Mr. Fieschi is also very well informed about the University’s activities in the field of interreligious dialogue and diplomacy. He reminded us of the online lecture held in April 2021 by Mr. Jean-Christophe Peaucelle, Advisor for Religious Affairs at the French Ministry of Foreign Affairs, as part of the second session of the Inter-religious Dialogue and Diplomacy Commitee of the University of Rijeka.

In a relaxed conversation, the participants referred to contemporary demographic challenges that, among other things, have a negative impact on higher education (decline in the number of students, brain drain, study programs that are no longer attractive). As the Ambassador claims, in a world that is advancing more and more technologically every day, humanities and social sciences will always be needed to serve as a kind of “compass”.
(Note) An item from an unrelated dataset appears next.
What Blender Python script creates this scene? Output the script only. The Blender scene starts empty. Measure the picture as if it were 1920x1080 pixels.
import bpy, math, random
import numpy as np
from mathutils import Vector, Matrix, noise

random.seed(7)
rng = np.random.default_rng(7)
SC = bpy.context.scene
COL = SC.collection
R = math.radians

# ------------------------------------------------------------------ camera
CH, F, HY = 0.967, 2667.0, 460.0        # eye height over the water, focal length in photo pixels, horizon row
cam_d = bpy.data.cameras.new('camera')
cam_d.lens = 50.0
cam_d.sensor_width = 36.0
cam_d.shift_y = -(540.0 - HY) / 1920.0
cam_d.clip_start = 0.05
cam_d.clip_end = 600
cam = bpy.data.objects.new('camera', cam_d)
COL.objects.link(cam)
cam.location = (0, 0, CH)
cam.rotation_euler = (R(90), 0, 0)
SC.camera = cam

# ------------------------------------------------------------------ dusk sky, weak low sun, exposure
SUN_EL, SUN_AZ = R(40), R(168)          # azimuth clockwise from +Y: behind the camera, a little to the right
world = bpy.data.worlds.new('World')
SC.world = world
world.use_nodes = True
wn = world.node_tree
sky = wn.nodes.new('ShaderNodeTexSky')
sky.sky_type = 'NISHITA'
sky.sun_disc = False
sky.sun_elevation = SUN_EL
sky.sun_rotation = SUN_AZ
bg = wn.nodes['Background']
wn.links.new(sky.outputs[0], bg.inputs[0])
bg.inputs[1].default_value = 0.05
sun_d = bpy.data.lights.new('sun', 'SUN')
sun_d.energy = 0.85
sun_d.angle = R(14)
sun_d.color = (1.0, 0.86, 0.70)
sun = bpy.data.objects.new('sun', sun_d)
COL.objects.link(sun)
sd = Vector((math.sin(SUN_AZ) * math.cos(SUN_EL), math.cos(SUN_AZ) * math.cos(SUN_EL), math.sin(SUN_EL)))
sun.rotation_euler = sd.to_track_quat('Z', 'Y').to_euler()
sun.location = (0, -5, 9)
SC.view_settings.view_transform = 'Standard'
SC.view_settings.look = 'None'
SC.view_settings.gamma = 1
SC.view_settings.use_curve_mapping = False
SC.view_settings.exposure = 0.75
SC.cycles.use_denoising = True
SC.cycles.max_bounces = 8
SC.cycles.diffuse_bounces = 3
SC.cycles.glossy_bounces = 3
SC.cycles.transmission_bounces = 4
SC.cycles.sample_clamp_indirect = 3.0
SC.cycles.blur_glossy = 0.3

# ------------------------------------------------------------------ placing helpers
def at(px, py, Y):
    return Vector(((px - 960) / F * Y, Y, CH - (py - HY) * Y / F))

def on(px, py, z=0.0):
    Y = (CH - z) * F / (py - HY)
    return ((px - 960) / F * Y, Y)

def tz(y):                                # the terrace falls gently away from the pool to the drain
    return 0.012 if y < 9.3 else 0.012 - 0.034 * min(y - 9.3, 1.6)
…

Ambassador Fieschi graduated from the Institute for Political Studies in 1993, and later spent time as an exchange student in Japan (Keio University). Shortly after completing his studies in Japan, he began to build a diplomatic career: he was an attache at the Consulate General of the French Republic in Tokyo, a diplomat on exchange at the Japanese Ministry of Foreign Affairs, first secretary at the French Embassy in Japan, and head of the political department of the Delegation of the EU in Tokyo. He later spent several years in Boston, where he developed a keen interest in digitization and information systems.